Я вспоминаю, как менялся в сценарии образ Куликова. Поначалу он был крепко вшит в сюжет. Любовный треугольник длился до самого финала. Такие детали, как письмо, разумеется, не пропадали даром. Написанное Лелей письмо всплывало потом в предфинальной части картины. Но по мере того, как сценарий расчищался от «драматургии», нам делалось все яснее, что у Куликова, по существу, нет характера. Это был не человек, а сюжетная функция с именем, отчеством и фамилией.
Ежели работать над «картиной-размышлением», то, разумеется, в первую очередь нужно работать над характерами. Мысли вне характера, по существу, нет.
Итак, мы стали искать характер Куликова.

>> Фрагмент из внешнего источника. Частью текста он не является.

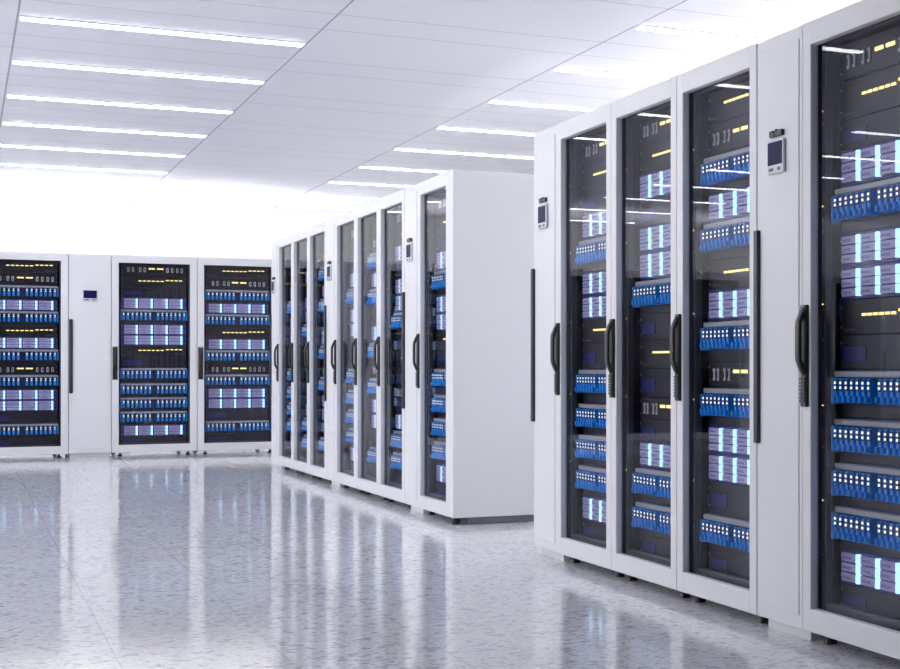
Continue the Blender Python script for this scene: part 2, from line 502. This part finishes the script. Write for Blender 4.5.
NAMES = {
    'switch': ('network_switch', 'network switch with grey levers', 'network switch'),
    'led': ('rack_server', 'charcoal server with amber light row', 'server'),
    'blank': ('blanking_panel', 'dark blanking panel with blue label', 'panel'),
    'drives': ('storage_server', 'lilac cyan-lit storage server', 'server'),
    'patch': ('patch_panel', 'blue white-lit patch panel', 'patch panel'),
}
GROUPS = {'switch': 'network switches in the racks', 'led': 'amber-lit servers in the racks', 'blank': 'blanking panels in the racks',
          'drives': 'storage servers in the racks', 'patch': 'patch panels in the racks'}
ORD = ['first', 'second', 'third', 'fourth', 'fifth', 'sixth', 'seventh', 'eighth']
LAY = {
 'A': [('switch', .0, .065), ('led', .065, .135), ('blank', .135, .188), ('drives', .188, .252), ('patch', .252, .335), ('drives', .335, .394), ('drives', .394, .453),
       ('led', .453, .515), ('blank', .515, .575), ('patch', .575, .66), ('patch', .66, .738), ('patch', .738, .815), ('patch', .815, .893), ('drives', .893, .955), ('blank', .955, 1.0)],
 'B': [('led', .0, .065), ('switch', .065, .132), ('patch', .132, .21), ('drives', .21, .27), ('patch', .27, .35), ('led', .35, .412), ('drives', .412, .475),
       ('patch', .475, .56), ('switch', .56, .612), ('patch', .612, .692), ('drives', .692, .75), ('drives', .75, .81), ('blank', .81, .875), ('patch', .875, .95), ('blank', .95, 1.0)],
 'C': [('switch', .0, .065), ('led', .065, .13), ('drives', .13, .192), ('blank', .192, .25), ('drives', .25, .31), ('drives', .31, .372), ('patch', .372, .45),
       ('blank', .45, .51), ('led', .51, .575), ('blank', .575, .64), ('switch', .64, .69), ('blank', .69, .74), ('drives', .74, .80), ('patch', .80, .878), ('patch', .878, .955), ('blank', .955, 1.0)],
}
def fill_rack(kind, loc, rz, fine, phrase):
    seen = {}
    total = {}
    for k, _, _ in LAY[kind]: total[k] = total.get(k, 0) + 1
    for k, f0, f1 in LAY[kind]:
        zt, zb = ZT - f0 * OH, ZT - f1 * OH
        if f1 >= 1.0: zb = ZB - .008
        o = place_unit(k, zt - zb, fine, (Vector(loc), rz), zb)
        n = seen.get(k, 0); seen[k] = n + 1
        name, desc, cat = NAMES[k]
        pos = '' if total[k] == 1 else ORD[n] + ' '
        lab = (f'{pos}{desc} from top, {phrase}' if total[k] > 1 else f'only {desc}, {phrase}')
        tag(o, lab, cat, GROUPS[k])

RACK0, COOL0, COOL0B = None, {}, None
def place_rack(kind, x, y, rz, fine, label, phrase, group, equip=True):
    global RACK0
    if RACK0 is None: RACK0 = r = make_rack()
    else: r = copy_tree(RACK0)
    r.location = (x, y, 0); r.rotation_euler = (0, 0, rz)
    tag(r, label, 'server rack', group)
    if equip: fill_rack(kind, (x, y, 0), rz, fine, phrase)
    return r
def place_cool(x, y, rz, badge, label):
    if badge not in COOL0: COOL0[badge] = r = make_cooling(badge)
    else: r = copy_tree(COOL0[badge])
    r.location = (x, y, 0); r.rotation_euler = (0, 0, rz)
    tag(r, label, 'cooling cabinet', 'slim cooling cabinets between the racks')
    return r

# ------------------------------------------------------------------ rows
XN, XM, YB = 2.406, 2.440, 19.80
rz = -math.pi / 2
# near row, from its far end towards the camera
y = 8.408
place_cool(XN, y - PW / 2, rz, True, 'slim white cooling cabinet at far end of near row, beside first rack'); y -= PW
for i, k in enumerate('ACB'):
    place_rack(k, XN, y - W / 2, rz, True, f'white glass-door server rack, {ORD[i]} rack from far end of near row',
               f'near row {ORD[i]} rack from far end', 'server racks in the near row'); y -= W
place_cool(XN, y - PW / 2, rz, True, 'slim white cooling cabinet between third and fourth racks of near row'); y -= PW
place_rack('A', XN, y - W / 2, rz, True, 'white glass-door server rack, fourth from far end of near row, largest in view',
           'near row fourth rack from far end', 'server racks in the near row')
# middle row
y = 17.035
place_cool(XM, y - PW / 2, rz, True, 'slim white cooling cabinet at far end of middle row, beside first rack'); y -= PW
n = 0
for i, k in enumerate('ACB'):
    place_rack(k, XM, y - W / 2, rz, False, f'white glass-door server rack, {ORD[n]} rack from far end of middle row',
               f'middle row {ORD[n]} rack from far end', 'server racks in the middle row'); y -= W; n += 1
place_cool(XM, y - PW / 2, rz, True, 'slim white cooling cabinet between third and fourth racks of middle row'); y -= PW
for i, k in enumerate('ABC'):
    place_rack(k, XM, y - W / 2, rz, False, f'white glass-door server rack, {ORD[n]} rack from far end of middle row',
               f'middle row {ORD[n]} rack from far end', 'server racks in the middle row'); y -= W; n += 1
place_cool(XM, y - PW / 2, rz, True, 'slim white cooling cabinet between sixth and seventh racks of middle row'); y -= PW
r = place_rack('A', XM, y - W / 2, rz, False, 'white glass-door server rack with bare white side, at near end of middle row',
               'middle row seventh rack from far end', 'server racks in the middle row')
sp = MB(); sp.box(W / 2 + .065, W / 2 + .085, .09, DEPTH - .03, .003, GAP, M['rail'], .002)
part('base_rail', sp.mesh('base_rail'), r, 'grey base rail under the side')
ep = MB(); ep.box(W / 2 - .001, W / 2 + .104, 0, DEPTH, GAP, TOP, M['white'], .004, 2)
part('end_panel', ep.mesh('end_panel'), r, 'plain white end panel')
part('foot', FOOT, r, 'black levelling foot', (W / 2 + .045, .03, 0))
# back row
x = .128
place_rack('B', x + W / 2, YB, 0, False, 'white glass-door server rack in back row, cut off by picture edge', 'back row rack cut by picture edge', 'server racks in the back row'); x += W
place_cool(x + PW / 2, YB, 0, False, 'slim white cooling cabinet between two racks of back row'); x += PW
place_rack('A', x + W / 2, YB, 0, False, 'white glass-door server rack in back row beside the slim cooling cabinet', 'back row rack after cooling cabinet', 'server racks in the back row'); x += W
place_rack('B', x + W / 2, YB, 0, False, 'white glass-door server rack in back row, partly hidden by middle row end', 'back row rack behind middle row end', 'server racks in the back row')
x = .128
for k in range(6):
    if k in (1, 4):
        x -= PW; place_cool(x + PW / 2, YB, 0, False, 'slim white cooling cabinet of back row, beyond the picture edge')
    x -= W
    if k == 0:
        place_rack('A', x + W / 2, YB, 0, False, 'white glass-door server rack of back row, just beyond the picture edge', 'back row rack beyond picture edge', 'server racks in the back row')
    else: place_rack('A', x + W / 2, YB, 0, False, 'empty white glass-door rack of back row, beyond the picture edge', '', 'empty racks of the back row beyond the picture', equip=False)

# ------------------------------------------------------------------ room
X0, X1, Y0, Y1 = -5.6, 7.6, -4.0, 22.3
def slab(name, m, *a):
    b = MB(); b.box(*a, m); return struct(name, b.mesh(name))
slab('floor', M['floor'], X0, X1, Y0, Y1, -.1, 0)
slab('ceiling', M['ceiling'], X0, X1, Y0, Y1, CEIL_Z, CEIL_Z + .1)
slab('wall_front', M['greywall'], X0, X1, Y0 - .1, Y0, -.1, CEIL_Z + .1)
# back wall and left wall: low wall below one long frosted window pane each; the unseen left pane is added to light the rack fronts
slab('wall_back', M['wall'], X0, X1, Y1, Y1 + .12, -.1, .5)
slab('window_1', M['daylight'], X0, X1, Y1 + .02, Y1 + .05, .5, CEIL_Z)
WA, WB = 6.0, 17.0
slab('added_window_2', M['added_side_light'], X0 - .05, X0 - .02, WA, WB, .9, CEIL_Z - .25)
for a in ((Y0 - .1, WA, -.1, CEIL_Z + .1), (WB, Y1 + .1, -.1, CEIL_Z + .1), (WA, WB, -.1, .9), (WA, WB, CEIL_Z - .25, CEIL_Z + .1)):
    slab('wall_left', M['wall'], X0 - .1, X0, *a)
slab('wall_right', M['wall'], X1, X1 + .1, Y0 - .1, Y1 + .1, -.1, CEIL_Z + .1)

# unseen uplight trough added on the rack tops to whiten the far ceiling
def uplight(label, L, x, y, rz, m='uplight'):
    e = empty('added_uplight_trough', (x, y, TOP - .003), rz)
    h = MB(); h.box(-L / 2, L / 2, -.08, .08, 0, .012, M['white'])
    for q in (-1, 1):
        h.box(-L / 2, L / 2, *sorted((q * .088, q * .076)), 0, .058, M['white'])
        h.box(*sorted((q * L / 2, q * (L / 2 - .01))), -.076, .076, .012, .058, M['white'])
    part('housing', h.mesh('housing'), e)
    d = MB(); d.box(-L / 2 + .01, L / 2 - .01, -.07, .07, .0125, .020, M[m]); part('lens', d.mesh('lens'), e, 'glowing white lens')
    tag(e, label, 'uplight')
uplight('added long white uplight trough lying on top of the back row racks', 8.0, -1.0, YB + .85, 0)
def added_floor_uplight(label, L, x, y, rz):  # unseen channel added behind the row to brighten the ceiling
    e = empty('added_floor_uplight', (x, y, 0), rz)
    h = MB(); h.box(-L / 2, L / 2, -.17, .17, 0, .02, M['white'])
    for q in (-1, 1):
        h.box(-L / 2, L / 2, *sorted((q * .17, q * .155)), .02, .42, M['white'])
        h.box(*sorted((q * L / 2, q * (L / 2 - .015))), -.155, .155, .02, .42, M['white'])
    part('housing', h.mesh('housing'), e)
    d = MB(); d.box(-L / 2 + .02, L / 2 - .02, -.145, .145, .0205, .030, M['added_uplight_floor']); part('lens', d.mesh('lens'), e, 'glowing white lens')
    tag(e, label, 'uplight')
added_floor_uplight('added long white uplight channel on the floor behind the near row', 6.0, 4.9, 8.6, math.pi / 2)

# ------------------------------------------------------------------ ceiling strip lights
hs = MB(); LEN = BAY - .02
hs.box(-LEN / 2, LEN / 2, -.050, .050, -.006, -.0005, M['white'], .002)
HS = hs.mesh('housing')
df = MB(); df.box(-LEN / 2 + .008, LEN / 2 - .008, -.039, .039, -.012, -.0062, M['strip'], .002)
DF = df.mesh('diffuser')
L0 = None
BAYS = [(BAY_X + BAY / 2, 'over the aisle'), (BAY_X + 2.5 * BAY, 'above the rows'), (BAY_X - 1.5 * BAY, 'beyond the picture edge')]
for bx, where in BAYS:
    for k in range(-3, 8):
        if L0 is None:
            L0 = empty('ceiling_light'); part('housing', HS, L0); part('diffuser', DF, L0, 'glowing white diffuser'); o = L0
        else: o = copy_tree(L0)
        yy = LIGHT_Y0 + k * LIGHT_P
        o.location = (bx, yy, CEIL_Z)
        if where == 'over the aisle' and 0 <= k:
            tag(o, f'{ORD[k]} white ceiling light strip from top of the ladder of strips over the aisle', 'ceiling light', 'ceiling light strips over the aisle')
        elif where == 'above the rows' and 0 <= k:
            tag(o, f'{ORD[k]} white ceiling light strip behind the near row, counted towards the back', 'ceiling light', 'ceiling light strips above the racks')
        else:
            tag(o, 'white ceiling light strip in the room outside the picture', 'ceiling light', 'ceiling light strips outside the picture')

# ------------------------------------------------------------------ world, camera, view
w = bpy.data.worlds.new('World'); S.world = w; w.use_nodes = True
w.node_tree.nodes['Background'].inputs[0].default_value = (0.9, 0.93, 1.0, 1)
w.node_tree.nodes['Background'].inputs[1].default_value = 1.0
cd = bpy.data.cameras.new('camera'); cam = bpy.data.objects.new('camera', cd); C.objects.link(cam)
F = 1688.0
cd.sensor_width = 36; cd.sensor_fit = 'HORIZONTAL'; cd.lens = F / 900 * 36
cd.shift_x = -(1027 - 450) / 900; cd.shift_y = (366.7 - 334.5) / 900
cd.clip_end = 200
cam.location = (0, 0, .932); cam.rotation_euler = (R(90), 0, -math.atan(1066 / F))
S.camera = cam
S.view_settings.view_transform = 'Standard'; S.view_settings.look = 'None'
S.view_settings.gamma = 1; S.view_settings.use_curve_mapping = False
S.view_settings.exposure = 0.35
S.cycles.max_bounces = 10; S.cycles.transparent_max_bounces = 16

Мы знали только, что он — антипод Гусева, современный молодой физик, необходимый для того, чтобы спорить с Гусевым, необходимый для личного треугольника и, самое главное, необходимый как рупор определенных идей. Мы стали перебирать сотни людей, но ни один из них не влезал в шкуру Куликова.
Вспомнили о Пьере Безухове. Да, в его добродушии, кротости и доброте, в его уступчивости по отношению к жизни есть что-то нужное для Куликова. Но ведь Пьер не был бы Пьером, если бы не унаследовал от отца вспышек необузданного гнева, если бы он не был необыкновенно силен при всей своей кротости и наивности. А все это — совсем не куликовское.
Однако разговор о Пьере Безухове что-то оставил. Куликов у нас стал вдруг полным, округлым, крупным, немножко наивным, стал хорошо одеваться…
Мало!
Потом вспомнили одного физика. Он совсем не был похож на нужного нам Куликова, но начал разговор хорошей остротой:
— Знаете, что такое наука? — сказал он. — Наука — это способ удовлетворять свое любопытство за счет государства, да еще получать при этом зарплату. (Кстати, этот человек работает с утра до ночи и бесконечно предан своему делу.)
Это парадоксальное заявление, сделанное с иронической усмешечкой, показалось интересным для Куликова.
Наконец, я вспомнил Эйзенштейна. Я вспомнил этого человека с огромным лбом Сократа, с его удивительно пластическими, округлыми жестами; вспомнил сарказм, которым было пропитано буквально каждое его слово; вспомнил, что он почти никогда и ничего не говорил всерьез; вспомнил его язвительно-добродушные остроты; вспомнил, что каждую его фразу нужно было понимать двояко, ибо он всегда говорил не совсем то, что думал, или, во всяком случае, не совсем так, как думал. Разумеется, Куликов вовсе не похож на Эйзенштейна, но Эйзенштейн стал той ростовой почкой, из которой развилась фигура Куликова. Несколько дней я рассказывал Храбровицкому про Эйзенштейна, вспоминал его остроты, вспоминал разные случаи, прикладывал поведение Эйзенштейна к поступкам Куликова, но все не получалось, пока не вспомнил я еще об одном существе. Это совсем молодой человек, скорее юноша, сын довольно известного деятеля, очень благополучный, веселый, сытый. У него отличные родители, отличная квартира, он хорошо воспитан, остроумен и талантлив, поэтому добродушен и учтив, ему все сразу легко дается, и он беспредельно беззастенчив, ибо вошел в жизнь с парадного хода и считает себя ее хозяином. Очень милый барчук! Вот он-то и сформировал окончательно Куликова, в котором соединилось многое от многих людей.
А потом все отпало: Куликов стал самостоятельно шагать, самостоятельно думать, и мы уже не вспоминали ни об Эйзенштейне, ни о язвительном физике, ни о Пьере Безухове, ни о преуспевающем молодом человеке. В любом положении мы знали, как будет говорить и что будет делать Куликов.
Я подробно рассказал о рождении образа, может быть, самого современного из героев картины, потому что как раз Куликов наиболее свободен от драматургических поворотов. Ведь он, по существу, не делает решительно ничего, — может быть, поэтому его характер удался более других.